PROBLEM STATEMENT - Each line below either holds the string "part" or doesn't. Count those that do and give only the number.

RAW DATA -
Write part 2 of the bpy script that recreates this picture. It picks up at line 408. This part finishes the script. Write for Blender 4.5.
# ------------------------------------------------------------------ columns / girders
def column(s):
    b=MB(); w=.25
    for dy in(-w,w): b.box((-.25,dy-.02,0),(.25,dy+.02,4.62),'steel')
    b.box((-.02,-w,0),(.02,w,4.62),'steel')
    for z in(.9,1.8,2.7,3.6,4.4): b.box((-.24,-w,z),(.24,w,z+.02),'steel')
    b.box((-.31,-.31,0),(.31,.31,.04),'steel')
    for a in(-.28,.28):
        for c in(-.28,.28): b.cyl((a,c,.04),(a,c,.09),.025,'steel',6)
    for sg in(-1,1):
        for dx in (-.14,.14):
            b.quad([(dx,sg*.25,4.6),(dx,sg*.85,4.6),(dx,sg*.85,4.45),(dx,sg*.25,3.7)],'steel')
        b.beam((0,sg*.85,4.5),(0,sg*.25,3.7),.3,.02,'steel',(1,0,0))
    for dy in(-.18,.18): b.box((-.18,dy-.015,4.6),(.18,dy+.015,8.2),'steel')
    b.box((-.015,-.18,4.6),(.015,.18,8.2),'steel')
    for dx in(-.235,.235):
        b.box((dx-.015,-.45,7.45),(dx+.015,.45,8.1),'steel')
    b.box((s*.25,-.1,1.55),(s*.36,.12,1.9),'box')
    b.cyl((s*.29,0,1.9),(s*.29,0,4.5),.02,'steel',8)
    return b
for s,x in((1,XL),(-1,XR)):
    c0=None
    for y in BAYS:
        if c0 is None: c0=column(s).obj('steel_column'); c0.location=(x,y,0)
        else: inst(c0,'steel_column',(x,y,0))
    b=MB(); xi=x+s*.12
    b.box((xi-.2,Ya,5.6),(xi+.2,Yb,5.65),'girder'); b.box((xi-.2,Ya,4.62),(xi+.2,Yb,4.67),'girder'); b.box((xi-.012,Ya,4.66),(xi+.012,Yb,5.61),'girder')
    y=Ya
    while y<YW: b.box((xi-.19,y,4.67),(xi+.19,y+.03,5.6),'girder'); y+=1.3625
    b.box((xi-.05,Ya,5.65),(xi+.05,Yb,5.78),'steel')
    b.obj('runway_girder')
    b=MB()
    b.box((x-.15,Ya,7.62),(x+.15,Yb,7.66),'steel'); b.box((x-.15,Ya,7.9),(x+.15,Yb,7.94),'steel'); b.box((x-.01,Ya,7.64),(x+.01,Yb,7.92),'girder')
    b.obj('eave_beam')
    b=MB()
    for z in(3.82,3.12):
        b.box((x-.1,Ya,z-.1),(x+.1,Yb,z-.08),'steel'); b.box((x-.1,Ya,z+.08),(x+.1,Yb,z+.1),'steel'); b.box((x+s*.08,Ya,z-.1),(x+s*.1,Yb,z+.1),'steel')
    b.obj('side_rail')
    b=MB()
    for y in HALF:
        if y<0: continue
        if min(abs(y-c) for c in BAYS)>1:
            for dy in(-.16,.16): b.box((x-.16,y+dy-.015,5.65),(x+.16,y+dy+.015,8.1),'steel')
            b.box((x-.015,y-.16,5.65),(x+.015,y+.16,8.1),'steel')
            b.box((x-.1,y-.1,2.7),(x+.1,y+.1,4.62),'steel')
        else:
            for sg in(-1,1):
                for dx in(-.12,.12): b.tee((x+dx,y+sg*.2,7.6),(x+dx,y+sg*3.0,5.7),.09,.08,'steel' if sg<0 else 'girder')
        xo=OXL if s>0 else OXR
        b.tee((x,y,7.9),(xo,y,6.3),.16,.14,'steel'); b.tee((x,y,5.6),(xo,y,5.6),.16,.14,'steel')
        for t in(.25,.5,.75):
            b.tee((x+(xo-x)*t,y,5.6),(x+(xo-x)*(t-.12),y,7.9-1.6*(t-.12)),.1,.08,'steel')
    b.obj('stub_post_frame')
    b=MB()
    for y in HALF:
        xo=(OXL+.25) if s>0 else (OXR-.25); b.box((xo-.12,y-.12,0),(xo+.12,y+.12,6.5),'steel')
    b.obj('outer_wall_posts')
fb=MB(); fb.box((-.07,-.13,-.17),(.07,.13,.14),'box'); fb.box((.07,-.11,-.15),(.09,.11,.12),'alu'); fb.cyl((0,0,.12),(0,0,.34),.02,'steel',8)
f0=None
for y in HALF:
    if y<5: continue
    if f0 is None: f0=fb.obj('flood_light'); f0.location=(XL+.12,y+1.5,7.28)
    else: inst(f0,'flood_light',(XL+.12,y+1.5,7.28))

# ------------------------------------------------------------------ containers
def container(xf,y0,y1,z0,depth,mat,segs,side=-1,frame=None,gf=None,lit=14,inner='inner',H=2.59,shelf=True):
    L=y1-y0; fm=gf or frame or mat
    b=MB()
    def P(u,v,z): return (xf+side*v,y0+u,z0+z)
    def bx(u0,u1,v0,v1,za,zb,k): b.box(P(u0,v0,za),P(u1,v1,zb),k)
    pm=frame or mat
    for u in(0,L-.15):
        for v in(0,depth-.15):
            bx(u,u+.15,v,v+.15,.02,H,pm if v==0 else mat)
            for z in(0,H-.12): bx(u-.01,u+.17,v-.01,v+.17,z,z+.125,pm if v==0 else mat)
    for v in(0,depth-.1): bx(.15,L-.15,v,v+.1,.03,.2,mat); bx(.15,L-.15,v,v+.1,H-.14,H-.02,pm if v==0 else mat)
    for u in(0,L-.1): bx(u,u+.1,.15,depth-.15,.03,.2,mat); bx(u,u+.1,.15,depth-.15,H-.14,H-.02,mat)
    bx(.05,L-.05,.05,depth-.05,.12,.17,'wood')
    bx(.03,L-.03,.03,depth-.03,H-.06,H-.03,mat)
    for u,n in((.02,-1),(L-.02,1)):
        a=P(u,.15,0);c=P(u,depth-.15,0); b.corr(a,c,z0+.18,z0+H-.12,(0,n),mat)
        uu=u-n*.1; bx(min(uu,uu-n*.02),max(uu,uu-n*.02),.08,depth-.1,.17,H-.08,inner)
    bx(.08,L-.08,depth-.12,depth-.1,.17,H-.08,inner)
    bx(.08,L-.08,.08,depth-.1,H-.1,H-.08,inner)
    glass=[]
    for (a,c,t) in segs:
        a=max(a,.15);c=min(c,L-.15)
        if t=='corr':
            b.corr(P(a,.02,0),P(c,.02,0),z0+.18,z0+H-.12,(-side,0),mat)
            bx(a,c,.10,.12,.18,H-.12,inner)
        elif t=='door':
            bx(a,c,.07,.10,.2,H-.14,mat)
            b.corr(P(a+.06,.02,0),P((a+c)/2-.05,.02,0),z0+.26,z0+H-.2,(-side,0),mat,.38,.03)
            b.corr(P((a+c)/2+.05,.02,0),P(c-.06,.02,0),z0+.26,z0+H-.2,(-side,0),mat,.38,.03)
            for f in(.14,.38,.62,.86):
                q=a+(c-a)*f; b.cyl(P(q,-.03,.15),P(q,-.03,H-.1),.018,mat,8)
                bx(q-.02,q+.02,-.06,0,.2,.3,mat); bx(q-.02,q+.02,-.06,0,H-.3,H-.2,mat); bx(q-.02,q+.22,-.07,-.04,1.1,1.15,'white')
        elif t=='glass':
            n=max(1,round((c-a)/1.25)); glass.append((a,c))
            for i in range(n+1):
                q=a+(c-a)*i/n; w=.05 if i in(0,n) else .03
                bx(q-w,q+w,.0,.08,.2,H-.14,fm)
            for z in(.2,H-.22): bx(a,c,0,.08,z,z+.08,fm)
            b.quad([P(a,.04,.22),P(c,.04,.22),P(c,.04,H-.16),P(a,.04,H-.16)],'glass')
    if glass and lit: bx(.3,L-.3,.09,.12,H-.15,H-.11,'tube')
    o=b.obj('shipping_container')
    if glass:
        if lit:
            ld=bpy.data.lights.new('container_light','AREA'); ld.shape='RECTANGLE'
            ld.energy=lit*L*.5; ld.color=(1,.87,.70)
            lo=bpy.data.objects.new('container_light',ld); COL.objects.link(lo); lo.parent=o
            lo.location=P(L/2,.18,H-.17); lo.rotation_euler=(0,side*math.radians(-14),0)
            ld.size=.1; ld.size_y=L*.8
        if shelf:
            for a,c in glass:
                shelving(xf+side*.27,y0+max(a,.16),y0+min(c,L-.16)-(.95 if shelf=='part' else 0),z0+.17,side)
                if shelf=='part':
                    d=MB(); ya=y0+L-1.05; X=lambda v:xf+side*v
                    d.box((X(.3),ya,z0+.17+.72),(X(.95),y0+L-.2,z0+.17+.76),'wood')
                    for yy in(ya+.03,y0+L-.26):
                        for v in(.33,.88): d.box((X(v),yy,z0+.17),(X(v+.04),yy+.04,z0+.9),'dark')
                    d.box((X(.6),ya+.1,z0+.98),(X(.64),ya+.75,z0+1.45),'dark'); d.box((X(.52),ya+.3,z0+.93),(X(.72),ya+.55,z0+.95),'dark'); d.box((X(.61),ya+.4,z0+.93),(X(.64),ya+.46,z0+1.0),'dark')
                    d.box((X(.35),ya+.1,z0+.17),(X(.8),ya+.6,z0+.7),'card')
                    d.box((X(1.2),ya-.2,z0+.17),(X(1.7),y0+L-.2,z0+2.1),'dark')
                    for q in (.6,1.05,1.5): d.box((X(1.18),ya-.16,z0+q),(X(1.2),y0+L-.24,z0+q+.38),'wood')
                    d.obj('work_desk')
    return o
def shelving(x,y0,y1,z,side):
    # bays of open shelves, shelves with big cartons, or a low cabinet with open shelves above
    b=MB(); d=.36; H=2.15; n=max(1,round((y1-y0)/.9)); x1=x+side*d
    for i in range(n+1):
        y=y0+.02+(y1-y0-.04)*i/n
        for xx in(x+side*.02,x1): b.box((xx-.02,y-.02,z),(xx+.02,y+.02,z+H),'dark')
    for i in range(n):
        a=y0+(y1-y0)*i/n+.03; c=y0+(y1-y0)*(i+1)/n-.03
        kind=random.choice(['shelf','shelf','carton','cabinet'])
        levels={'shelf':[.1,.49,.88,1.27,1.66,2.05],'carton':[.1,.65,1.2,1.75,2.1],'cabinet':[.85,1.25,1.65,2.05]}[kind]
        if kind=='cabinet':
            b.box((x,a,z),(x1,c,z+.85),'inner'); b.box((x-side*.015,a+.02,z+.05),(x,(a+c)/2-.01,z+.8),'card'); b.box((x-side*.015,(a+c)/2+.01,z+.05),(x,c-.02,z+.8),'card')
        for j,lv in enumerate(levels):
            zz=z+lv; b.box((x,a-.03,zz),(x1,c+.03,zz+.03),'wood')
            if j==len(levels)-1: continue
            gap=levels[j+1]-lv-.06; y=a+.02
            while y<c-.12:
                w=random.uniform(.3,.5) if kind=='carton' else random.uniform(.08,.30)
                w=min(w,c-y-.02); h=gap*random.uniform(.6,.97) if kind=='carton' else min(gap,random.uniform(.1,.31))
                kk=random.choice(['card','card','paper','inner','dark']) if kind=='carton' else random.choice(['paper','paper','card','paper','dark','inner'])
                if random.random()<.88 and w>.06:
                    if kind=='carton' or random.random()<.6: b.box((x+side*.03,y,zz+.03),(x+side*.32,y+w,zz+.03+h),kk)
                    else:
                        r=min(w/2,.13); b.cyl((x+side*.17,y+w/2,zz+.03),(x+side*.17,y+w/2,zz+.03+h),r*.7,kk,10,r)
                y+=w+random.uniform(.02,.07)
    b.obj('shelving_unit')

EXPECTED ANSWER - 3